I think you will be able to see this for yourself if you critically analyze sentences such as, "If you should think that the examples you gave morally balance the Iberian colonialism, you must be joking." From this sentence it is clear that you accept a morality, and that you consider it applicable to history. Fair enough, let's get down to basics and see if we can come up with a common basis for even discussing history. I'm not really sure that we can, because to discuss history on your terms, I must be convinced that your version of morality is, at least, logically defensible. If you are going to make judgments based on morality, you must be able to show me some objective basis for that morality. Why is what you consider good really good, and what you consider bad really bad? In the end, that's what it comes down to. If, in the end, what you are saying is that you expect me, or anyone else, to view history in terms of your subjective value judgments, figments of your imagination, as it were, then I can only reply that, in the first place, you have a very inflated notion of the universal applicability of your personal value judgments, and in the second, that you are sadly mistaken. In a word, if you really want to continue with a discussion of history in terms of morality, I'm game. However, you must first explain to me the logical basis upon which you base the claim that one sort of behavior is moral, and another immoral.

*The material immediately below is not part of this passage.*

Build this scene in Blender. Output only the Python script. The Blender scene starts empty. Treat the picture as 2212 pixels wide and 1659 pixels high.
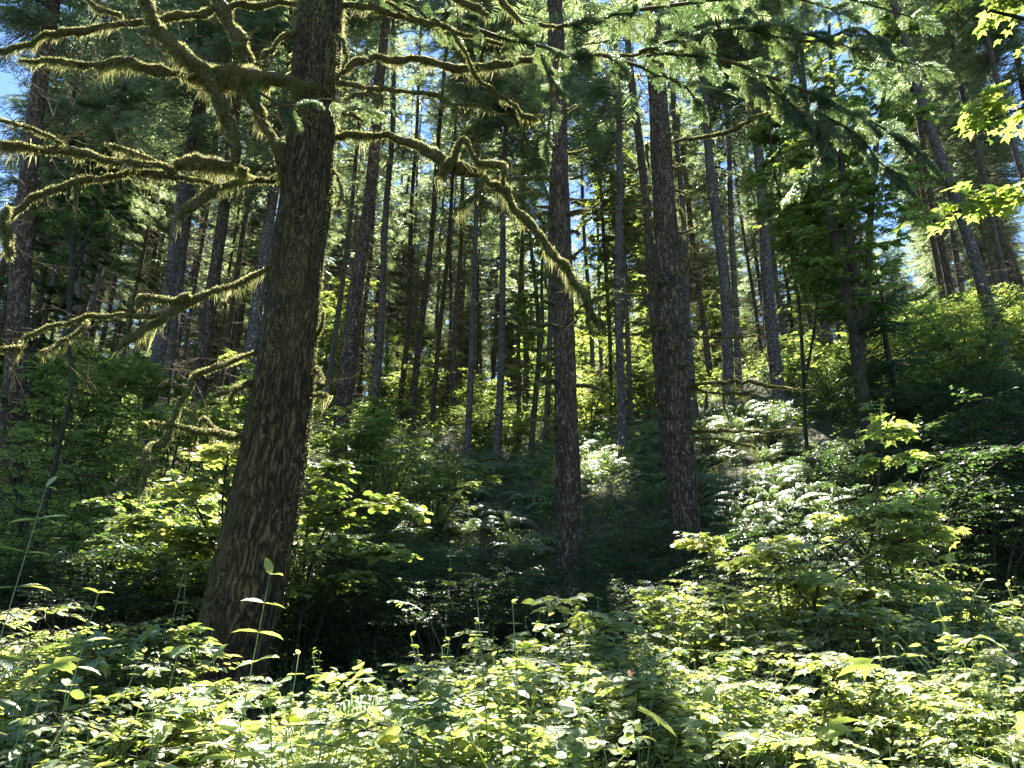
import bpy, math, random
import numpy as np
from mathutils import Vector, Matrix

# ------------------------------------------------------------------ camera, sky, sun, exposure
C = bpy.context.scene
PITCH = math.radians(21.0)
EYE = 1.6
FP = 1609.0                                    # focal length for a 2212 px wide frame
cam_d = bpy.data.cameras.new('camera'); cam = bpy.data.objects.new('camera', cam_d)
C.collection.objects.link(cam); C.camera = cam
cam.location = (0, 0, EYE); cam.rotation_euler = (math.pi/2 + PITCH, 0, 0)
cam_d.sensor_width = 36.0; cam_d.lens = 36.0*FP/2212.0
cam_d.clip_start = 0.05; cam_d.clip_end = 2000
SUN_EL, SUN_AZ = math.radians(60.0), math.radians(2.0)
w = bpy.data.worlds.new("World"); C.world = w; w.use_nodes = True
nt = w.node_tree; nt.nodes.clear()
sky = nt.nodes.new('ShaderNodeTexSky'); sky.sky_type = 'NISHITA'; sky.sun_disc = False
sky.sun_elevation = SUN_EL; sky.sun_rotation = SUN_AZ; sky.air_density = 1.0; sky.dust_density = 0.0; sky.ozone_density = 5.0; sky.altitude = 1500
bg = nt.nodes.new('ShaderNodeBackground'); bg.inputs[1].default_value = 0.05
wo = nt.nodes.new('ShaderNodeOutputWorld')
nt.links.new(sky.outputs[0], bg.inputs[0]); nt.links.new(bg.outputs[0], wo.inputs[0])
sun_d = bpy.data.lights.new('sun', 'SUN'); sun_d.energy = 5.0; sun_d.angle = math.radians(0.5); sun_d.color = (1.0, 0.95, 0.86)
sun = bpy.data.objects.new('sun', sun_d); C.collection.objects.link(sun)
SUNV = np.array([math.sin(SUN_AZ)*math.cos(SUN_EL), math.cos(SUN_AZ)*math.cos(SUN_EL), math.sin(SUN_EL)])
sun.rotation_euler = Vector(SUNV.tolist()).to_track_quat('Z', 'Y').to_euler(); sun.location = (0, 40, 60)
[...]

>>"A last question: How were the history books in your school like? All about great men and great ideas make history? (Not to be meant as an insult to you! Sometimes our early experiences are so strong that in the heat of debate they win over our reason. So, I'm just curious...)"

You would be very surprised about the way history was taught in my school if you buy into the SPON version of education in America. Baby boomers, of which I am one, tend to be an arrogant lot, with an inflated notion of their own significance. They like to assume that the liberal values many of them espouse suddenly and miraculously appeared out of thin air some time in the mid 60's, when they started to come of age intellectually. My teachers were strongly influenced by the intellectual currents that shaped many of the baby boomers. They were, in general, good teachers, and very open-minded when it came to class discussions of politics and religion. They were certainly nothing like the dour, puritanical leftist moonbats who are so prevalent in our educational system today. Nevertheless, the version of history they taught was far from the "great men and great ideas" paradigm.